Statement on the Occasion of National
Women's Day, 9 August 2001
Today on August 9th we celebrate the achievements of
the women of South Africa and we come together to advance
women's struggles for empowerment and their rights to
full equality.
Both in 1994 and 1999, the people of this land gave
us an unequivocal mandate to transform our country into
a non-sexist and non-racial South Africa, to eradicate
the legacy of apartheid and put our country on the right
road to sustainable development. Our constitution itself
includes the transformation of our society into a non-sexist
reality and the establishment of the Commission for
Gender Equality.
Accordingly, we have put in place enabling legislation
and policies that continuously help us to realise our
goals. In December 2000 we elaborated on our policies
through the adoption of "South Africa's National
Policy Framework for Women's Empowerment and Gender
Equality".
This framework serves to present us with a coherent,
focused and integrated strategy to transform fundamental
social and economic relations, so that the women of
our country are the true beneficiaries of freedom and
the inheritors of full equality.
Through this policy we wish to ensure that as we transform
our society, women are not marginalised but are themselves
active participants in all the process that are shaping
the lives of all South Africans. Furthermore, in our
daily work we have to ensure that the agenda for gender
equality is given the necessary attention and prominence
it deserves so that we move with due speed towards a
non-sexist society.
We have put in place programmes that are helping us
to make important progress in ensuring that we bring
to an end the sufferings and hardships of all the women
in South Africa.
Amongst others, we have made significant advances in
our offensive against poverty and underdevelopment through
a number of achievements in the different areas of our
people's lives. There has been an increase in the cumulative
total of houses completed with many of the beneficiaries
being women.
For too long the women of our country have had to walk
long distances to collect water.

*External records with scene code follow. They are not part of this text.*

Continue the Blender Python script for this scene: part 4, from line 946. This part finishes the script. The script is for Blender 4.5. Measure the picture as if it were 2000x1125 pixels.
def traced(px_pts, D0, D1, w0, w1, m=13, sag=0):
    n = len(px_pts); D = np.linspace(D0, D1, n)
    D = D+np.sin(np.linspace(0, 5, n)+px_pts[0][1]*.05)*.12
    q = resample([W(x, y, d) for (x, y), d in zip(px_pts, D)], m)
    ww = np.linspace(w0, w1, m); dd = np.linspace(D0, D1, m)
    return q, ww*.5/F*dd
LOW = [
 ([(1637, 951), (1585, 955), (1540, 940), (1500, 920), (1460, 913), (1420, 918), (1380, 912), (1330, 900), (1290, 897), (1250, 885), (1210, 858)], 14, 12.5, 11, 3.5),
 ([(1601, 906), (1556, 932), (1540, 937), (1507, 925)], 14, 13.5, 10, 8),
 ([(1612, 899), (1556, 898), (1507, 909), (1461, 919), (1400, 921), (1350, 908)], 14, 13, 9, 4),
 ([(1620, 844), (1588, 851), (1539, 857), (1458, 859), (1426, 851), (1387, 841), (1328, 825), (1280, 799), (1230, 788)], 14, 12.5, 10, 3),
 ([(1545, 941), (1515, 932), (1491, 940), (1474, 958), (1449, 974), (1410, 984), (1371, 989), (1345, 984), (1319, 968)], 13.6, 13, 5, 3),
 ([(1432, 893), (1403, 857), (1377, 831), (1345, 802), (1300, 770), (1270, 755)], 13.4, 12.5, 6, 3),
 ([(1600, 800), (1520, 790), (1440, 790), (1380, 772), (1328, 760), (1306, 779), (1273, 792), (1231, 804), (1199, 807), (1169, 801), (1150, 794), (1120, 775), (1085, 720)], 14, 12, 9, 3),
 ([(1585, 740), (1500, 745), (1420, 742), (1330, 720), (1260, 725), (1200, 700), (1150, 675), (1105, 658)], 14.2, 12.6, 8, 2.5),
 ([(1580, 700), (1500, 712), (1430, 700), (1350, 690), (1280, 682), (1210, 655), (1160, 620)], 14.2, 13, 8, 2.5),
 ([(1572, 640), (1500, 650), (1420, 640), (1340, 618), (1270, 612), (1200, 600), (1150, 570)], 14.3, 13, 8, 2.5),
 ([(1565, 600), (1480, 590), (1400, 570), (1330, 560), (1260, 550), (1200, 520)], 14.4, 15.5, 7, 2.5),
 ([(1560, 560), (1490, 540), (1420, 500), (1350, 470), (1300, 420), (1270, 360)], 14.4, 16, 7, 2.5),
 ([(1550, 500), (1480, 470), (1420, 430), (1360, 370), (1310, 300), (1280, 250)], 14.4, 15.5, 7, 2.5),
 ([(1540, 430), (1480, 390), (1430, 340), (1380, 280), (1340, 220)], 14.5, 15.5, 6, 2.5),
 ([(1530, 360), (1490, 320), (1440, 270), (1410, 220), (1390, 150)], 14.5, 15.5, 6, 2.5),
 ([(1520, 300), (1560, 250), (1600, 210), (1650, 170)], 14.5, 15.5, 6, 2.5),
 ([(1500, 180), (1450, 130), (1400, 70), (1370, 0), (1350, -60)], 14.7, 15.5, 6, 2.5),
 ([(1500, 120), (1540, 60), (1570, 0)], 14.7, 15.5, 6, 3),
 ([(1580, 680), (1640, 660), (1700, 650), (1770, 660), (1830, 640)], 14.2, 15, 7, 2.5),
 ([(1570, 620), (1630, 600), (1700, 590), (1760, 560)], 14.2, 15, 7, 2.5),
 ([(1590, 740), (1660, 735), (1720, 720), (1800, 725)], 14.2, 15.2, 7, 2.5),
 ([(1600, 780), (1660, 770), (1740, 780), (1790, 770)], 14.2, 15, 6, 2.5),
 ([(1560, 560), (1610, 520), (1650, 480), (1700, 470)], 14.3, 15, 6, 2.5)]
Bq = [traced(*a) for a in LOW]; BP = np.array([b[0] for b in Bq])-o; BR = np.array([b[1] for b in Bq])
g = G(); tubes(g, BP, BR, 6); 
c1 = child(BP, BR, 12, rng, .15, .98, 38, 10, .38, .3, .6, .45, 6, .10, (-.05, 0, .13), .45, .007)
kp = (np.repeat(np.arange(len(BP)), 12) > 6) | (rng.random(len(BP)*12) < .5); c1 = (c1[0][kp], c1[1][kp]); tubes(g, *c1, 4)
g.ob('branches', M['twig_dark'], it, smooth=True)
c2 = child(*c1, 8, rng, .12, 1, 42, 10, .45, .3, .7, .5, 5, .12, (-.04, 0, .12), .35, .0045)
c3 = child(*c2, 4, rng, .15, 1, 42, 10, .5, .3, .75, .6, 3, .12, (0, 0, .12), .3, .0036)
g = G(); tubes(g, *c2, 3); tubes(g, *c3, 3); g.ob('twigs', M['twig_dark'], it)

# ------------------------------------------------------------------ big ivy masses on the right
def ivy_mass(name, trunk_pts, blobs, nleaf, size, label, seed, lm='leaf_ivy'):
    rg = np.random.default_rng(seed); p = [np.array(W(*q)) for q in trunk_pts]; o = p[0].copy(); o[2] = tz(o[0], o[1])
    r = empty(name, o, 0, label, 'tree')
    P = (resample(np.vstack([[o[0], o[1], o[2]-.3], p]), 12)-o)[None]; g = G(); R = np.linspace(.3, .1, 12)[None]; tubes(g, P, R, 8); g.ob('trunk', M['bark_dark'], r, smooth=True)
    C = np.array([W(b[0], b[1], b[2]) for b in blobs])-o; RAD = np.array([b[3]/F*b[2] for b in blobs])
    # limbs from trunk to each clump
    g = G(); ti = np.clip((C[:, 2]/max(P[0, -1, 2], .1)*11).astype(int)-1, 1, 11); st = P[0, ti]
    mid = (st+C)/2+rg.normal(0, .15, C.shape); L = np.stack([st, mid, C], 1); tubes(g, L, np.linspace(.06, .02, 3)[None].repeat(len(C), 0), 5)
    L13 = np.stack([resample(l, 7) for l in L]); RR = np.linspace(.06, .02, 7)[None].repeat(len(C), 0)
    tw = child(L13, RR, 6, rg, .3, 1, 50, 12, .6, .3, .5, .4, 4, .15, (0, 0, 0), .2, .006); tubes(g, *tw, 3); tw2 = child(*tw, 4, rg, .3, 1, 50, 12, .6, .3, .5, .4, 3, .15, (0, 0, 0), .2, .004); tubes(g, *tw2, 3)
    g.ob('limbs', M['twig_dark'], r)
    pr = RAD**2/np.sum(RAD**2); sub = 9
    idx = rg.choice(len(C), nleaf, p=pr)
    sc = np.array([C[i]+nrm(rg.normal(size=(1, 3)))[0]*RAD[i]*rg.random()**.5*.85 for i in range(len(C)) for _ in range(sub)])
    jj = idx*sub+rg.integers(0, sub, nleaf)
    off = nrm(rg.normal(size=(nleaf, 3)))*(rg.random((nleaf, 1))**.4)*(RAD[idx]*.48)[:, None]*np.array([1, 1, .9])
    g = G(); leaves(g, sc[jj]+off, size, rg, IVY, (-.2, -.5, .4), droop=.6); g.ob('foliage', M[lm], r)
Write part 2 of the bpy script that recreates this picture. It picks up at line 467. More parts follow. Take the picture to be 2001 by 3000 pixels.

We have responded as
we should, by ensuring that millions of our people,
especially in the rural areas, have access to clean,
piped water.
In our vast country where the distance between one
place and another is great, the proportion of households
with a telephone or mobile telephone has increased from
29.1% to 34.9%. Today, many amongst the poor in our
country have begun to enjoy the benefits of this important
means of communication.
After an initially slow process, our land restitution
programme has gathered pace and we are confident that
more and more of our people will reap the fruits of
this important process. Naturally, women and especially
households headed by women have and will continue to
be the main beneficiaries.
Since 1995, there has been an increase in the number
of people visiting public health facilities, particularly
women and children. New facilities have been built where
people live, especially in the informal settlements
and rural areas.
There has also been an increase in the use of electricity.
This has meant that many women and children no longer
have to go through a daily back-breaking routine of
fetching firewood.
Clearly, these significant achievements move us forward
on the road to gender equality and sustainable development,
for women are the primary beneficiaries of these processes
of change.
In this way, through creating the basic conditions
for a better life, we are saying that the women of our
country are marching forward faster into the future,
that the long journey, symbolised by the historic march
of women in 1955, up to the present is getting shorter
as we move steadily towards our destination and increase
the pace of change.
Yet, while we have had successes, there is a great
deal that we must still accomplish to overcome poverty
and underdevelopment and to ensure that there is a sustained
progress in improving the quality of life of the women
in rural and disadvantaged areas.
Even though we have made significant progress, we are
still faced with many challenges. We have to move with
the necessary speed to ensure that we eradicate the
squalor that characterises the informal settlements.
Together we have to work harder and faster to banish
homelessness and landlessness.
We recognise that in our communities, it is the women
who sustain life, who care for children and elders,
and who do so, against all odds and with little resources,
support and infrastructure.
We also recognise that many of the women in our country
live in conditions of poverty and that the deliberate
location of women in rural areas and the underdevelopment
in these areas have been responsible for the poor conditions
under which our people live and have created homelessness
and joblessness.
Investment in economic and social infrastructure and
human resource development, the further training of
women in science and technology, must ensure that women
play a more important role in the economy of the country.
Today, 45 years after the historic women's march, we
are still marching on the road to the full attainment
of our freedom.
It is incumbent upon each and every one of us to be
agents of change, to win the battle against sexism and
racism and to shape the new nation.
The Integrated Rural Development Strategy and the Urban
Renewal Programme are landmark developments that will
take us further towards ending poverty and underdevelopment.
The African recovery programme is another milestone
that will bring prosperity to all the people of this
continent, especially to the African women and African
children, who have been the main victims of conflict
and wars.
A historic opportunity exists for us to determine our
own future and to march with pride and confidence into
a prosperous future for our country and our continent.
Let us act true to the ideals of those women who marched
in 1956, so that in time, we will reach our destiny
of a truly non-racial, non-sexist democracy.